Extracted material:
'''

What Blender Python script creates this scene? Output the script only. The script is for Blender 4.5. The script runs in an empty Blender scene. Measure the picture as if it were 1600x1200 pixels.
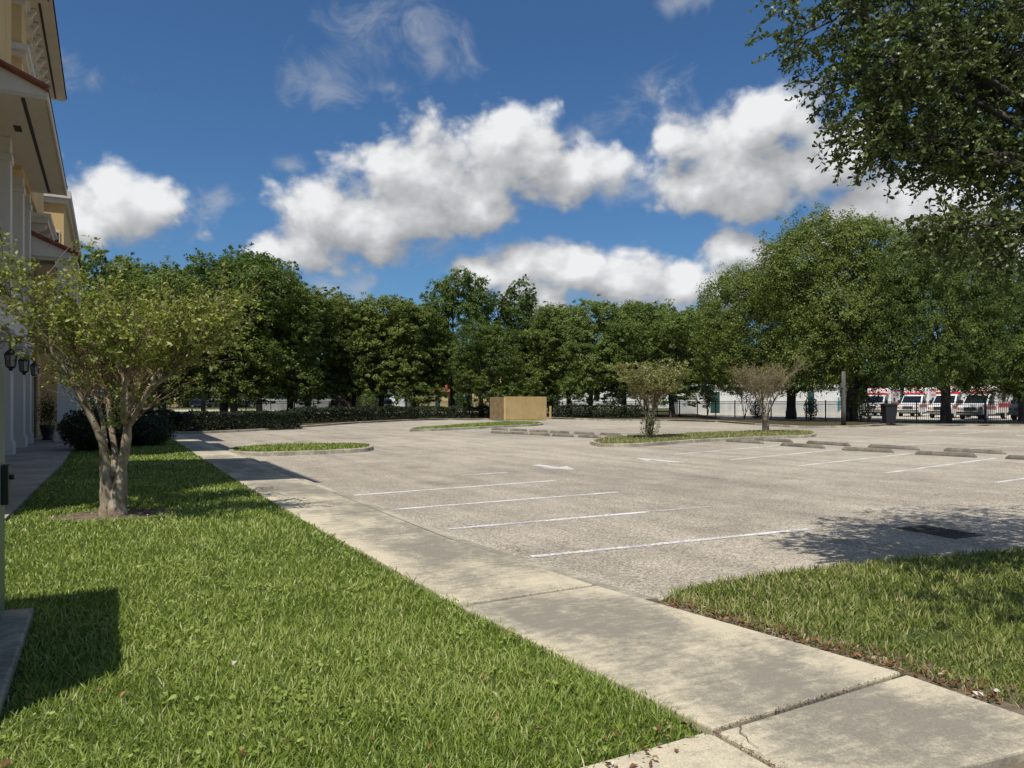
import bpy, math, random
import numpy as np
from mathutils import Vector, Matrix
random.seed(7)
RNG = np.random.default_rng(11)
S = bpy.context.scene
COL = S.collection
R_ = math.radians

# ------------------------------------------------------------------ frame of the place
# x: across the walk (towards the parking lot), y: along the walk and the building front, z up
TH = R_(27.8)
RX = np.array([math.cos(TH), -math.sin(TH)])
FW = np.array([math.sin(TH), math.cos(TH)])
HC, FPX, HZ = 1.6, 1200.0, 625.0
ZL = -0.10                                   # level of the asphalt; walk and lawn are level 0


def W(X, Y):
    p = RX * X + FW * Y
    return float(p[0]), float(p[1])


def G(px, py, z=0.0):
    Y = FPX * (HC - z) / (py - HZ)
    x, y = W((px - 800) / FPX * Y, Y)
    return (x, y, z)


def GA(px, py):
    return G(px, py, ZL)


def P(px, py, Y):
    x, y = W((px - 800) / FPX * Y, Y)
    return (x, y, HC - (py - HZ) / FPX * Y)


# ------------------------------------------------------------------ camera
cam = bpy.data.cameras.new('camera')
cam.sensor_width = 36.0
cam.lens = 27.0
cam.shift_y = 25.0 / 1600
cam.clip_end = 5000
cam.clip_start = 0.05
camo = bpy.data.objects.new('camera', cam)
camo.location = (0, 0, HC)
camo.rotation_euler = (R_(90), 0, -TH)
COL.objects.link(camo)
S.camera = camo

# ------------------------------------------------------------------ light
SUN_EL = R_(62)
SH = np.array([0.74, 0.67]); SH = SH / np.linalg.norm(SH)      # direction in which shadows fall
sun = bpy.data.lights.new('sun', 'SUN')
sun.energy = 4.2
sun.angle = R_(0.5)
sun.color = (1.0, 0.945, 0.86)
suno = bpy.data.objects.new('sun', sun)
ld = Vector((SH[0] * math.cos(SUN_EL), SH[1] * math.cos(SUN_EL), -math.sin(SUN_EL)))
suno.rotation_euler = ld.to_track_quat('-Z', 'Y').to_euler()
suno.location = (-30, -30, 60)
COL.objects.link(suno)
S.view_settings.view_transform = 'Standard'
S.view_settings.look = 'None'
S.view_settings.exposure = 0.22
S.view_settings.gamma = 1.0
S.cycles.max_bounces = 6
S.cycles.transparent_max_bounces = 8
S.cycles.use_denoising = True

# ------------------------------------------------------------------ node helpers


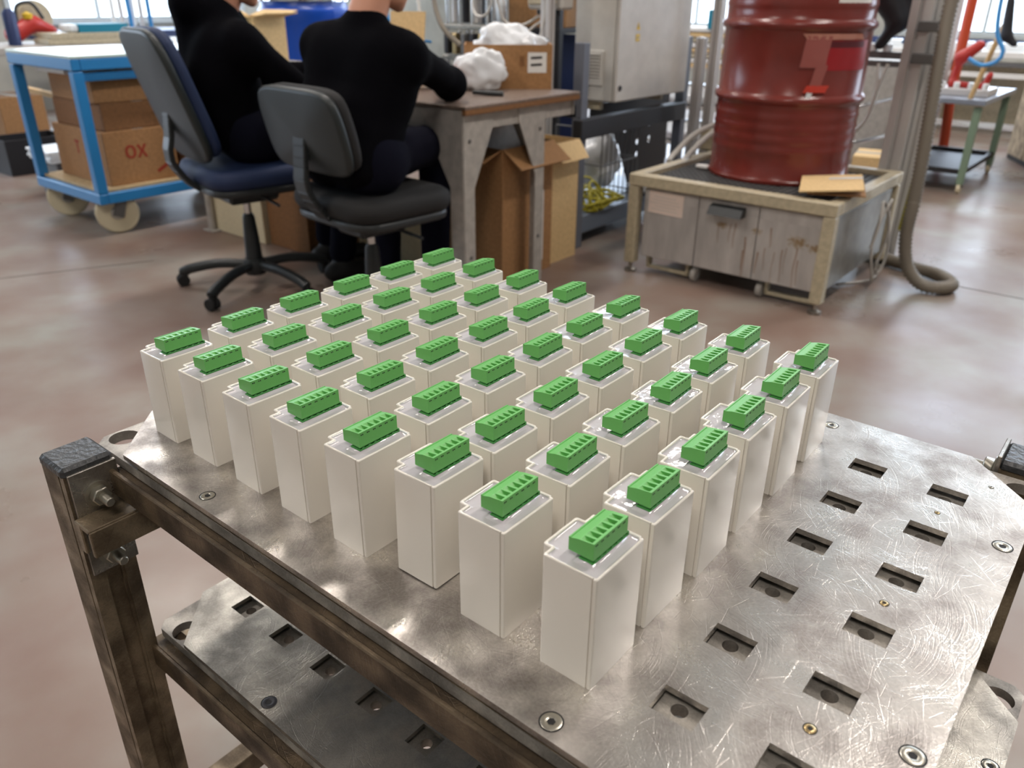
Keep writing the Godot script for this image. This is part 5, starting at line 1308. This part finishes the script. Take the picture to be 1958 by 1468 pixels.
func left_background() -> void:
	# grey bench with odds and ends behind the cart
	var t := thing("side_bench", "grey side bench behind the blue cart", "bench")
	part(t, "top", box(mb(), Vector3(-6.5, 0.72, -3.2), Vector3(0.7, 0.05, 2.5), 0.004), M.bench_grey)
	for x in [-6.8, -6.2]: for z in [-2.02, -4.38]: part(t, "leg", box(mb(), Vector3(x, 0.35, z), Vector3(0.06, 0.7, 0.06), 0.003), plain("brown_grey", c8(86, 78, 74), 0.6) if not M.has("brown_grey") else M.brown_grey)
	part(t, "lower_shelf", box(mb(), Vector3(-6.5, 0.12, -3.2), Vector3(0.62, 0.03, 2.3), 0.003), M.bench_grey)
	carton("shelf_carton", "brown carton with white label on the side bench's lower shelf", Vector3(-6.42, 0.135, -2.3), 0.1, Vector3(0.4, 0.3, 0.3), M.cardboard)
	one("red_canister", lathe(mb(), [Vector2(0, 0), Vector2(0.09, 0), Vector2(0.1, 0.02), Vector2(0.1, 0.24), Vector2(0.05, 0.3), Vector2(0.03, 0.33), Vector2(0, 0.33)], 20), M.red, "dark red canister beside the carton on the lower shelf", "canister", Vector3(-6.3, 0.135, -2.68))
	one("white_bucket", lathe(mb(), [Vector2(0, 0), Vector2(0.1, 0), Vector2(0.13, 0.26), Vector2(0.137, 0.262), Vector2(0.137, 0.275), Vector2(0, 0.275)], 24), M.white_plastic, "white bucket on the side bench's lower shelf, right of the canister", "bucket", Vector3(-6.35, 0.135, -3.0))
	one("black_bin", open_box(Vector3(0.3, 0.22, 0.4), 0.01), M.dark_metal, "black bin on the floor before the side bench", "bin", Vector3(-5.95, 0, -2.2))
	var bd := thing("plank_stack", "beige plank on the side bench beneath the teal box", "plank", Vector3(-6.35, 0.745, -2.98))
	for k in 2: part(bd, "plank", box(mb(), Vector3(0, 0.02 + 0.036 * k, 0), Vector3(0.24, 0.035, 0.78 - 0.05 * k), 0.003), M.cream_paint)
	var tb := thing("teal_box", "flat teal box with white end lying on the beige plank", "box", Vector3(-6.35, 0.818, -3.0))
	part(tb, "body", box(mb(), Vector3(0, 0.028, 0), Vector3(0.2, 0.056, 0.36), 0.004), M.teal)
	part(tb, "white_end", box(mb(), Vector3(0.02, 0.03, 0.215), Vector3(0.16, 0.05, 0.07), 0.012), M.white_plastic)
	var cl := thing("red_clamp", "red and yellow hand lamp with round beige disk on the side bench", "hand lamp", Vector3(-6.55, 0.745, -2.62))
	part(cl, "body", nets(mb(), [[Vector3(0, 0.06, 0.12), Vector3(0, 0.13, -0.02), 0.06, 0.05], [Vector3(0, 0.13, -0.02), Vector3(0, 0.08, -0.14), 0.05, 0.04]], 0.02, 0.04), M.red)
	part(cl, "handle", tube(mb(), curve([Vector3(0, 0.14, 0.08), Vector3(0, 0.24, 0.06), Vector3(0, 0.26, -0.04), Vector3(0, 0.16, -0.1)], 0.02), 0.012, 8), M.black_plastic)
	part(cl, "yellow_knob", lathe(mb(), [Vector2(0, 0), Vector2(0.03, 0), Vector2(0.035, 0.03), Vector2(0, 0.05)], 14, Transform3D(Basis(), Vector3(0.02, 0.16, 0.01))), M.yellow)
	part(cl, "disk", cyl(mb(), Vector3(-0.12, 0.16, -0.08), Vector3(-0.07, 0.16, -0.08), 0.12, 28, 0.01), M.cream_paint)
	one("green_bottle", lathe(mb(), [Vector2(0, 0), Vector2(0.07, 0), Vector2(0.075, 0.02), Vector2(0.075, 0.2), Vector2(0.03, 0.27), Vector2(0.03, 0.31), Vector2(0, 0.31)], 20), plain("dark_green", c8(58, 78, 52), 0.35), "dark green bottle at the side bench's left end", "bottle", Vector3(-6.5, 0.745, -2.2))
	one("blue_can", lathe(mb(), [Vector2(0, 0), Vector2(0.04, 0), Vector2(0.042, 0.2), Vector2(0.02, 0.23), Vector2(0, 0.23)], 16), M.navy, "blue spray can beside the dark green bottle", "can", Vector3(-6.35, 0.745, -2.42))
	var br := thing("cable_rack", "pale grey rack of white profiles by the left window", "rack", Vector3(-7.6, 0, -3.75))
	for k in 6: part(br, "profile", cyl(mb(), Vector3(0.06 * (k % 3), 0.02, -0.055 * k), Vector3(0.02 * k, 1.7, -0.055 * k), 0.018, 10), [M.white_plastic, M.aluminium, M.blue_paint][k % 3])
	part(br, "base", box(mb(), Vector3(0.05, 0.012, -0.14), Vector3(0.3, 0.024, 0.5), 0.003), M.machine_grey)
	var nb := thing("navy_bench", "navy blue bench under the left window", "bench", Vector3(-8.3, 0, -4.6))
	part(nb, "top", box(mb(), Vector3(0, 0.72, 0), Vector3(0.7, 0.06, 2.6), 0.004), M.navy)
	for z in [-1.2, 1.2]: part(nb, "leg", box(mb(), Vector3(0.3, 0.345, z), Vector3(0.06, 0.69, 0.06), 0.003), M.navy)
	part(nb, "drawer_unit", box(mb(), Vector3(0, 0.39, 0), Vector3(0.6, 0.6, 0.8), 0.006), M.bench_grey)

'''

Copy exactly the lines from the first line of the records above through the line with "R_ = math.radians", both included, and nothing else. Pictures stay out.

Task response:
What Blender Python script creates this scene? Output the script only. The script is for Blender 4.5. The script runs in an empty Blender scene. Measure the picture as if it were 1600x1200 pixels.
import bpy, math, random
import numpy as np
from mathutils import Vector, Matrix
random.seed(7)
RNG = np.random.default_rng(11)
S = bpy.context.scene
COL = S.collection
R_ = math.radians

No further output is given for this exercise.